- _WHAT YOU HAVE TO DO_: Note each line where "More" appears, and copy it.

3D scene scripts
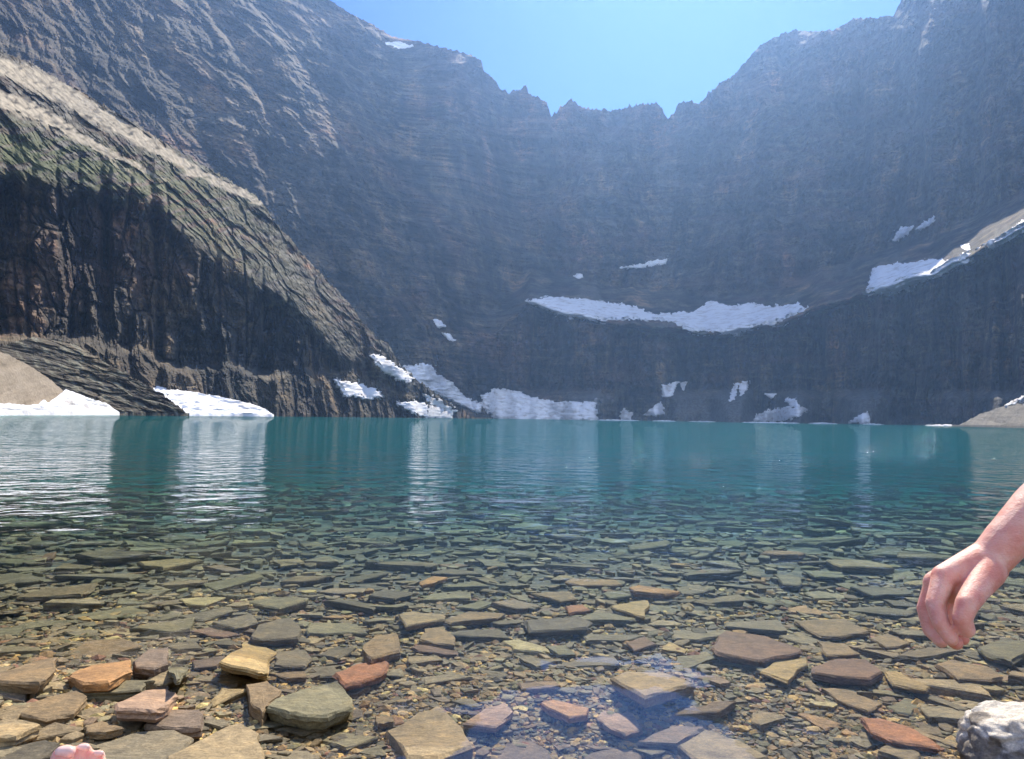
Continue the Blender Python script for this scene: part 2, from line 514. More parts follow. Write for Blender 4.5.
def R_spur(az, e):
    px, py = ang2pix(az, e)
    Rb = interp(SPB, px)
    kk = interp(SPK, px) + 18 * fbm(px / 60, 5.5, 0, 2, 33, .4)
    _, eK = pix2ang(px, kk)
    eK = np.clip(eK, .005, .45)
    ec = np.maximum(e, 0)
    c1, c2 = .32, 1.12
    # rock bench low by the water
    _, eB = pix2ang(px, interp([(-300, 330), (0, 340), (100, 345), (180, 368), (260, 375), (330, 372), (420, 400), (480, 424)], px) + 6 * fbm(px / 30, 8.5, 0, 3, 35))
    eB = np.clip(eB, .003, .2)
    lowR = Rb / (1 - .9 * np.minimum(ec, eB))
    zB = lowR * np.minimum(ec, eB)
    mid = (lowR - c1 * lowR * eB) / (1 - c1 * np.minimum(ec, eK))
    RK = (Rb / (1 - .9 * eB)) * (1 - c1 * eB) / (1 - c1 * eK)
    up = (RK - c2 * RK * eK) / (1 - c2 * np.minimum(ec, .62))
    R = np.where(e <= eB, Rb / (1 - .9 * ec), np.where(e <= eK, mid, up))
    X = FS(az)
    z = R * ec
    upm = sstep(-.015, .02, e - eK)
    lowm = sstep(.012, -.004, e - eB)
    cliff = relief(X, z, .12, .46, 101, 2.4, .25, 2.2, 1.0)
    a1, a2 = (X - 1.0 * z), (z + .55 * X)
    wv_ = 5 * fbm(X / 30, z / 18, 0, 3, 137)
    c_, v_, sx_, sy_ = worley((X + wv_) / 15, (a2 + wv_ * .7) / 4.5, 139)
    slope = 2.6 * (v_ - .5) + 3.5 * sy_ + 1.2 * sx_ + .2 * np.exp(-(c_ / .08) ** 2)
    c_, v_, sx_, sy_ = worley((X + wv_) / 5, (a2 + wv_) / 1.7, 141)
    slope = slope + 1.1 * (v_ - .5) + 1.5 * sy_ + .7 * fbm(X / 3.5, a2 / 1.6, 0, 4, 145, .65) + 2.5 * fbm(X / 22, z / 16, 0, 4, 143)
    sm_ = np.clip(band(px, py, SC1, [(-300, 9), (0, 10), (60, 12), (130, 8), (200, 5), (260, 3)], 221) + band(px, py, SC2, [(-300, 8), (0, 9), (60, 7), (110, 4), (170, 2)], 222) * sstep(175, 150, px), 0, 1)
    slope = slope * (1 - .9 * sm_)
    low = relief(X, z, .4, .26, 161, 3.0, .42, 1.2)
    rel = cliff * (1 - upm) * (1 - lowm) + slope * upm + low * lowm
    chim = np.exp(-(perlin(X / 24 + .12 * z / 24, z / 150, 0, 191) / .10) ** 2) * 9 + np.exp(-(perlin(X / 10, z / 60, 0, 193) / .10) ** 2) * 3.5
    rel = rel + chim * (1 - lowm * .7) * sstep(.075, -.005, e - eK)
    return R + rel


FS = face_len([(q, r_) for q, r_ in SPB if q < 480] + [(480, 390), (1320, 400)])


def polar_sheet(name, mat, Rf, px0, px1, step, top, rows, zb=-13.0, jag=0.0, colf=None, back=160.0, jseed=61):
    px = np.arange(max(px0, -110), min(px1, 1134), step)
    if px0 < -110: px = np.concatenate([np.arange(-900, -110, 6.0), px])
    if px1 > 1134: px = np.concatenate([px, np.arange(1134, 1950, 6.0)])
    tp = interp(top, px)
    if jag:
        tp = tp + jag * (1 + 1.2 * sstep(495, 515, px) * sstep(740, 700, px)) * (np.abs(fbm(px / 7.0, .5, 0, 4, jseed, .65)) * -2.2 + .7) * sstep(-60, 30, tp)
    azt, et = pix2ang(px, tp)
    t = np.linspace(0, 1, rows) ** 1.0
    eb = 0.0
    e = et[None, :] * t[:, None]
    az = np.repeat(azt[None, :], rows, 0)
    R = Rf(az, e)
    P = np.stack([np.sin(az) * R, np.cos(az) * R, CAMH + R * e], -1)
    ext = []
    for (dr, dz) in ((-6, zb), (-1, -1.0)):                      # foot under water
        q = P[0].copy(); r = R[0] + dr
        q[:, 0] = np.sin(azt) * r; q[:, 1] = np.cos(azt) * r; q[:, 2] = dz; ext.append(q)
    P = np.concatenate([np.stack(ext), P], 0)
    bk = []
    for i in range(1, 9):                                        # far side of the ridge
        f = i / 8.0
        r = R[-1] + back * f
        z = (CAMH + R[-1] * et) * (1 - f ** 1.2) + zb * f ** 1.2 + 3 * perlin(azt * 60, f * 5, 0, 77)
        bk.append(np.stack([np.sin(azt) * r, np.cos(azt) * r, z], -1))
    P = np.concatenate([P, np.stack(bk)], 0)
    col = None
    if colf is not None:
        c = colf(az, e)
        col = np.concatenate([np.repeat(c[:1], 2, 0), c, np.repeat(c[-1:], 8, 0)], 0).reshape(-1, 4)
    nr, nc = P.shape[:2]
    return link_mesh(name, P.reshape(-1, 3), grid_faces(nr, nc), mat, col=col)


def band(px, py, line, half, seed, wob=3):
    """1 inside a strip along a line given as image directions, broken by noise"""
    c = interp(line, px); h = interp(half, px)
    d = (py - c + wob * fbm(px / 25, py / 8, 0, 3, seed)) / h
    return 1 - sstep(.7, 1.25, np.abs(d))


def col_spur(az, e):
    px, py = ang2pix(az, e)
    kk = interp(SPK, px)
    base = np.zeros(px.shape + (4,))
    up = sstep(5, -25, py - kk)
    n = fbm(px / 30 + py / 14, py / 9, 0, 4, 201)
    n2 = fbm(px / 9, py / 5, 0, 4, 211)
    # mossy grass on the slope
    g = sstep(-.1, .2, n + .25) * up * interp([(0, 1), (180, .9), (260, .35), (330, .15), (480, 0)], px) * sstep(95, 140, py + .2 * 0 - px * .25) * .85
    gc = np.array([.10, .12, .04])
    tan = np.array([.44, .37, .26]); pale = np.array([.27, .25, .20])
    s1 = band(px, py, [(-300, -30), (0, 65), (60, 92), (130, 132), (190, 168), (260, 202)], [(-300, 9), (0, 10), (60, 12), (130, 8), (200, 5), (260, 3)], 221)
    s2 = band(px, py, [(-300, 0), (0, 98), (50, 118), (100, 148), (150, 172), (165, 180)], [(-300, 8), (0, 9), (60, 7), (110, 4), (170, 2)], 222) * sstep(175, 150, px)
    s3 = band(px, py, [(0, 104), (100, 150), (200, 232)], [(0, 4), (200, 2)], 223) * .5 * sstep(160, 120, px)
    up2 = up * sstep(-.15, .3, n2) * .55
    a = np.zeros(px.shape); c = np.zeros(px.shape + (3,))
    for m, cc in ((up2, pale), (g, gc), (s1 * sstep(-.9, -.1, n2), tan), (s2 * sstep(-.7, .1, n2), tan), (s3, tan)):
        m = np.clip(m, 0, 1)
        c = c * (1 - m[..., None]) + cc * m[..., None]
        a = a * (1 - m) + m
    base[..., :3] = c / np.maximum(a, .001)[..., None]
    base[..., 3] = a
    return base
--
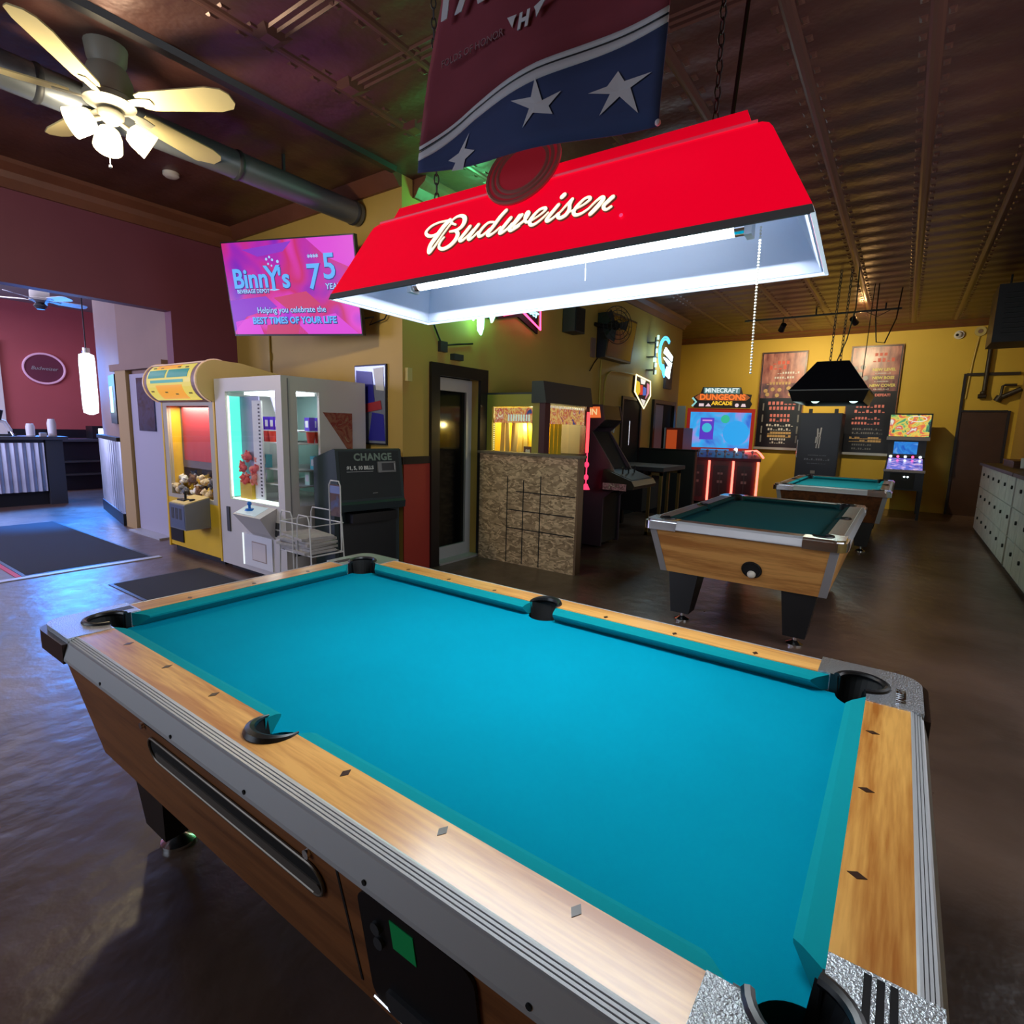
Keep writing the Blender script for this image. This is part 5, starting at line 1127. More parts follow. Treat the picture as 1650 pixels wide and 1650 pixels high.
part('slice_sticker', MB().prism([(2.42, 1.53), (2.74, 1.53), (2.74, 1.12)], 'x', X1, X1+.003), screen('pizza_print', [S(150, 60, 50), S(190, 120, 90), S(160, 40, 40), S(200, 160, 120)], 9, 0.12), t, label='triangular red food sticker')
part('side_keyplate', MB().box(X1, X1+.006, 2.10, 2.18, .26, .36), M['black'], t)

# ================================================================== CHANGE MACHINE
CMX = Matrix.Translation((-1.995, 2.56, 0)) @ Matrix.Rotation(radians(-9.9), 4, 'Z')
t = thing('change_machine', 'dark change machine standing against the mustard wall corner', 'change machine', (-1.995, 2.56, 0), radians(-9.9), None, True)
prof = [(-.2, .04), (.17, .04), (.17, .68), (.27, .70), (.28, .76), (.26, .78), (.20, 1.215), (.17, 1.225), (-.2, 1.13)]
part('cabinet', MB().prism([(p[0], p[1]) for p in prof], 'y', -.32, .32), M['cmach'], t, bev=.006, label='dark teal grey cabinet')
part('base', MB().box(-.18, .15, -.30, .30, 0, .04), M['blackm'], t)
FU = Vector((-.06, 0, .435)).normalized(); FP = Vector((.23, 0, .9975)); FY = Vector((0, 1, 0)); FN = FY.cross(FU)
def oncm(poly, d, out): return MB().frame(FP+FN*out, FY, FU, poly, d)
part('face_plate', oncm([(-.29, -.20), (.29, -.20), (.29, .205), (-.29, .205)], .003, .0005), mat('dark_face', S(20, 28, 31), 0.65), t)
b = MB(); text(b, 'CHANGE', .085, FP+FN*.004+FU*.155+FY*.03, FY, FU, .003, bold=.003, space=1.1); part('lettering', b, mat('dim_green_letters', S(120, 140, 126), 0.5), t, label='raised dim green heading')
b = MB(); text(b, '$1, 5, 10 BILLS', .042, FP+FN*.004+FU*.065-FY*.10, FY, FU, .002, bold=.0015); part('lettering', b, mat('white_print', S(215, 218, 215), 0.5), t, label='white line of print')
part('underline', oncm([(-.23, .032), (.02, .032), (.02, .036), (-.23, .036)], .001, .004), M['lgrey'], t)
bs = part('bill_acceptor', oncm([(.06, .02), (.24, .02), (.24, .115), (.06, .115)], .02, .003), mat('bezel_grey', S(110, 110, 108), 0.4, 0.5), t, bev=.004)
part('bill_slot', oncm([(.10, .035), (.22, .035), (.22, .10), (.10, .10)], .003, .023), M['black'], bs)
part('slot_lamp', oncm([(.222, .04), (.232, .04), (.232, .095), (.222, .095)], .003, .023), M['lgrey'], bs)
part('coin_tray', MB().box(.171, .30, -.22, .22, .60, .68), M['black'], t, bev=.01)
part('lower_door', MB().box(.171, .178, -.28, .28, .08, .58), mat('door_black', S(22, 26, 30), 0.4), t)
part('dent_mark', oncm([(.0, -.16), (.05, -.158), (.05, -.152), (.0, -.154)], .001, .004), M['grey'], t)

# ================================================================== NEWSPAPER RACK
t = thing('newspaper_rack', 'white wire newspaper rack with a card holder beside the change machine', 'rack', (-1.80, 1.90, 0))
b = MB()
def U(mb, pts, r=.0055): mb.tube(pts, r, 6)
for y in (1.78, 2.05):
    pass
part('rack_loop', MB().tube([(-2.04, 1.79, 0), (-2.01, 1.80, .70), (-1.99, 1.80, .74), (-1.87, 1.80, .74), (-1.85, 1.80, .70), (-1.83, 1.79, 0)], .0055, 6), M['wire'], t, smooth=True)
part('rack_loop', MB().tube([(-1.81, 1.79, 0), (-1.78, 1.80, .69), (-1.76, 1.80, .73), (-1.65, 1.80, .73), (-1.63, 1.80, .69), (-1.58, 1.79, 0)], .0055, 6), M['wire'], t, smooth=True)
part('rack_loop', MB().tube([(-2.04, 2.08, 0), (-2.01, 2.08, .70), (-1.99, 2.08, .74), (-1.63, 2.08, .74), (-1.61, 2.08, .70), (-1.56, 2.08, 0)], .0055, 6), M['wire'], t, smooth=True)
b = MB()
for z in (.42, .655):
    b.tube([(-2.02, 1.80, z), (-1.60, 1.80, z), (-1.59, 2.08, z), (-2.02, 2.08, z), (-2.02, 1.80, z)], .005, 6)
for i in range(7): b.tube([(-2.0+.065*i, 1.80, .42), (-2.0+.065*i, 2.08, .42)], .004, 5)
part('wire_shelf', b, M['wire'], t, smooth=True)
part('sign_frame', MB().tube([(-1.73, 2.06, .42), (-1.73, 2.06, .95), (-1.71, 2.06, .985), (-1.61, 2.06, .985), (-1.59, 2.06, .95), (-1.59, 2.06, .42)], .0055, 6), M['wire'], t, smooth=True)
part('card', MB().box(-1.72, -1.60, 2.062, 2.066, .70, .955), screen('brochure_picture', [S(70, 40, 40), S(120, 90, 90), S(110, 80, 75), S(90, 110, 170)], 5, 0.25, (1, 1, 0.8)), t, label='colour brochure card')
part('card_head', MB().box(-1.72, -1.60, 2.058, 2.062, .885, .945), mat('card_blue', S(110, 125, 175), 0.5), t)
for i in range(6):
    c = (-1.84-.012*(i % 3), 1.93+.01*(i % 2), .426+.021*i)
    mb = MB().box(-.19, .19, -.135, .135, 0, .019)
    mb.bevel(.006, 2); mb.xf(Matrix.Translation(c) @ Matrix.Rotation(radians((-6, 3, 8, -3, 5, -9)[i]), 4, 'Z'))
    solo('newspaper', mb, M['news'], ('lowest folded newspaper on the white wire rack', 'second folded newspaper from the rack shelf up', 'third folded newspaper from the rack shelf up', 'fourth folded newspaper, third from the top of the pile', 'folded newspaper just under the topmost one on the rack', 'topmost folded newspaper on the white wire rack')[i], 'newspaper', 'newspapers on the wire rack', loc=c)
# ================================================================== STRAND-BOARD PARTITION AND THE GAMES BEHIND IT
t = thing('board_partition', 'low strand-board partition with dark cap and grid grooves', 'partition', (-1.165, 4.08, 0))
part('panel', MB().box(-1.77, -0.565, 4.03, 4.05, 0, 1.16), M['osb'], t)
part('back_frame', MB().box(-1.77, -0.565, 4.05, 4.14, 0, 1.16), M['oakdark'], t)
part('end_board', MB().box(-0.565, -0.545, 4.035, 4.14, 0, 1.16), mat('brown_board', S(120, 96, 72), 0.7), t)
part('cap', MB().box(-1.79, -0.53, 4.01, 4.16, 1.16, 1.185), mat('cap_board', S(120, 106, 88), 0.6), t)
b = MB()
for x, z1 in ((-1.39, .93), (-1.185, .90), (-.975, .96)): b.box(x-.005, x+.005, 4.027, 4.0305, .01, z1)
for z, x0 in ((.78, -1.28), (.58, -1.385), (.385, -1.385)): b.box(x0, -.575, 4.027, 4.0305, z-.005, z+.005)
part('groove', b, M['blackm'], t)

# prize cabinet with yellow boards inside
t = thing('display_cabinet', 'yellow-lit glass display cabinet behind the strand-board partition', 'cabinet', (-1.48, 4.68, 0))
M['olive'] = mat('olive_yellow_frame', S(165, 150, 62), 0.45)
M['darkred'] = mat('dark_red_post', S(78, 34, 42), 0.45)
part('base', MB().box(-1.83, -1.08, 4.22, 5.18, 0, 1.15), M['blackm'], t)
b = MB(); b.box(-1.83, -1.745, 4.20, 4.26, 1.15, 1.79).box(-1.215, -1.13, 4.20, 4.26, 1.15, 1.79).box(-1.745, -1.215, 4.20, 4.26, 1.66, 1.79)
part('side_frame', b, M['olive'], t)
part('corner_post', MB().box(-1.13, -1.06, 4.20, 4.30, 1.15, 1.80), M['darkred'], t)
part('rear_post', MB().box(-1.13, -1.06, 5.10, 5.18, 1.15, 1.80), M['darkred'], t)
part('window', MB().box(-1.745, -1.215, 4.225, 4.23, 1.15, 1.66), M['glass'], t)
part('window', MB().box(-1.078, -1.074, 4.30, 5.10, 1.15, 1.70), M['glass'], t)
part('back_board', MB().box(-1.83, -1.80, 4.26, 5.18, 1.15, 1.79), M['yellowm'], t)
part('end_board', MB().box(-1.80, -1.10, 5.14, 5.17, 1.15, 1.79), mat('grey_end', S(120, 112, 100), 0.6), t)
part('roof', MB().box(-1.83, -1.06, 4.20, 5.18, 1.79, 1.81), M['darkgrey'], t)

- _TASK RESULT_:
Continue the Blender Python script for this scene: part 2, from line 514. More parts follow. Write for Blender 4.5.
Keep writing the Blender script for this image. This is part 5, starting at line 1127. More parts follow. Treat the picture as 1650 pixels wide and 1650 pixels high.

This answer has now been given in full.